**Your instructions:** Quote, without change, all of the lines that follow.

**Given data:**
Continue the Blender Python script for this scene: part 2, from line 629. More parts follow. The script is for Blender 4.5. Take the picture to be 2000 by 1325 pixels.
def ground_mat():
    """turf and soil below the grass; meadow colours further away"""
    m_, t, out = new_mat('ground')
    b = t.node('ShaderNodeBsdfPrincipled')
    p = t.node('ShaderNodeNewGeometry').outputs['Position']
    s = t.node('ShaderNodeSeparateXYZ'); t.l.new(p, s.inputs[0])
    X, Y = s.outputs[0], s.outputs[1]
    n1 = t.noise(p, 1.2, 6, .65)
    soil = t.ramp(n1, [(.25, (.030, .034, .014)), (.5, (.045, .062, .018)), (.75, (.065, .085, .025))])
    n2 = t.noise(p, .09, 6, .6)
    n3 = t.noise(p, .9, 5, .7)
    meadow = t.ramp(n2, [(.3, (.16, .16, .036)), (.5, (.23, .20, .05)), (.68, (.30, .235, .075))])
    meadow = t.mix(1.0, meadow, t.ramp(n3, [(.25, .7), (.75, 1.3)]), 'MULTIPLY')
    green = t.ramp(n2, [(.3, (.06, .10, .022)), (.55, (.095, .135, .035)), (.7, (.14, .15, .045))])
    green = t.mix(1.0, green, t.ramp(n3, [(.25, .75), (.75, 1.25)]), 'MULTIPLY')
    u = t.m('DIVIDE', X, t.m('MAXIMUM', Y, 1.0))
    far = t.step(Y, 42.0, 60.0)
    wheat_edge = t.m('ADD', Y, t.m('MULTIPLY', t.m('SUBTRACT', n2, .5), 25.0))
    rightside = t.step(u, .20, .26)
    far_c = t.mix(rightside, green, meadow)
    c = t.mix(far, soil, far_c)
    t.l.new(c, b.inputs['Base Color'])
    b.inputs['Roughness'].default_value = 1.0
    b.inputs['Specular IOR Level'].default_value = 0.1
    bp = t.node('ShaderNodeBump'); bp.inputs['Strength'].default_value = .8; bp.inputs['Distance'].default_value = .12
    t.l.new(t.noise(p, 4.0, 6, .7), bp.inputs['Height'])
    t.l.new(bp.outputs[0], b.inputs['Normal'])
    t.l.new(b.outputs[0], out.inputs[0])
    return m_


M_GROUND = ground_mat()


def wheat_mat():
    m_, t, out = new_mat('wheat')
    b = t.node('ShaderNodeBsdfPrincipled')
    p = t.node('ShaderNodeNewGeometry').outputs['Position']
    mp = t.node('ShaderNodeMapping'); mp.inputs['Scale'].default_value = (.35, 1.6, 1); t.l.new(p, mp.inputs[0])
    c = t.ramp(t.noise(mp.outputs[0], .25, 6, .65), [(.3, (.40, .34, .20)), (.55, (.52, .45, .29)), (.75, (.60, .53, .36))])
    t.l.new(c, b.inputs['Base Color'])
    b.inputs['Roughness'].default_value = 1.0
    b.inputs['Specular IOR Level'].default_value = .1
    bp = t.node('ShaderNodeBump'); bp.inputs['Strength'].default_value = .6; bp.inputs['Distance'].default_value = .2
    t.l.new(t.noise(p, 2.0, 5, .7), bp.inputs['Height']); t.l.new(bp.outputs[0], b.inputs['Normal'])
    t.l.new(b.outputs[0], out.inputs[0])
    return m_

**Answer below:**
Continue the Blender Python script for this scene: part 2, from line 629. More parts follow. The script is for Blender 4.5. Take the picture to be 2000 by 1325 pixels.
def ground_mat():
    """turf and soil below the grass; meadow colours further away"""
    m_, t, out = new_mat('ground')
    b = t.node('ShaderNodeBsdfPrincipled')
    p = t.node('ShaderNodeNewGeometry').outputs['Position']
    s = t.node('ShaderNodeSeparateXYZ'); t.l.new(p, s.inputs[0])
    X, Y = s.outputs[0], s.outputs[1]
    n1 = t.noise(p, 1.2, 6, .65)
    soil = t.ramp(n1, [(.25, (.030, .034, .014)), (.5, (.045, .062, .018)), (.75, (.065, .085, .025))])
    n2 = t.noise(p, .09, 6, .6)
    n3 = t.noise(p, .9, 5, .7)
    meadow = t.ramp(n2, [(.3, (.16, .16, .036)), (.5, (.23, .20, .05)), (.68, (.30, .235, .075))])
    meadow = t.mix(1.0, meadow, t.ramp(n3, [(.25, .7), (.75, 1.3)]), 'MULTIPLY')
    green = t.ramp(n2, [(.3, (.06, .10, .022)), (.55, (.095, .135, .035)), (.7, (.14, .15, .045))])
    green = t.mix(1.0, green, t.ramp(n3, [(.25, .75), (.75, 1.25)]), 'MULTIPLY')
    u = t.m('DIVIDE', X, t.m('MAXIMUM', Y, 1.0))
    far = t.step(Y, 42.0, 60.0)
    wheat_edge = t.m('ADD', Y, t.m('MULTIPLY', t.m('SUBTRACT', n2, .5), 25.0))
    rightside = t.step(u, .20, .26)
    far_c = t.mix(rightside, green, meadow)
    c = t.mix(far, soil, far_c)
    t.l.new(c, b.inputs['Base Color'])
    b.inputs['Roughness'].default_value = 1.0
    b.inputs['Specular IOR Level'].default_value = 0.1
    bp = t.node('ShaderNodeBump'); bp.inputs['Strength'].default_value = .8; bp.inputs['Distance'].default_value = .12
    t.l.new(t.noise(p, 4.0, 6, .7), bp.inputs['Height'])
    t.l.new(bp.outputs[0], b.inputs['Normal'])
    t.l.new(b.outputs[0], out.inputs[0])
    return m_


M_GROUND = ground_mat()


def wheat_mat():
    m_, t, out = new_mat('wheat')
    b = t.node('ShaderNodeBsdfPrincipled')
    p = t.node('ShaderNodeNewGeometry').outputs['Position']
    mp = t.node('ShaderNodeMapping'); mp.inputs['Scale'].default_value = (.35, 1.6, 1); t.l.new(p, mp.inputs[0])
    c = t.ramp(t.noise(mp.outputs[0], .25, 6, .65), [(.3, (.40, .34, .20)), (.55, (.52, .45, .29)), (.75, (.60, .53, .36))])
    t.l.new(c, b.inputs['Base Color'])
    b.inputs['Roughness'].default_value = 1.0
    b.inputs['Specular IOR Level'].default_value = .1
    bp = t.node('ShaderNodeBump'); bp.inputs['Strength'].default_value = .6; bp.inputs['Distance'].default_value = .2
    t.l.new(t.noise(p, 2.0, 5, .7), bp.inputs['Height']); t.l.new(bp.outputs[0], b.inputs['Normal'])
    t.l.new(b.outputs[0], out.inputs[0])
    return m_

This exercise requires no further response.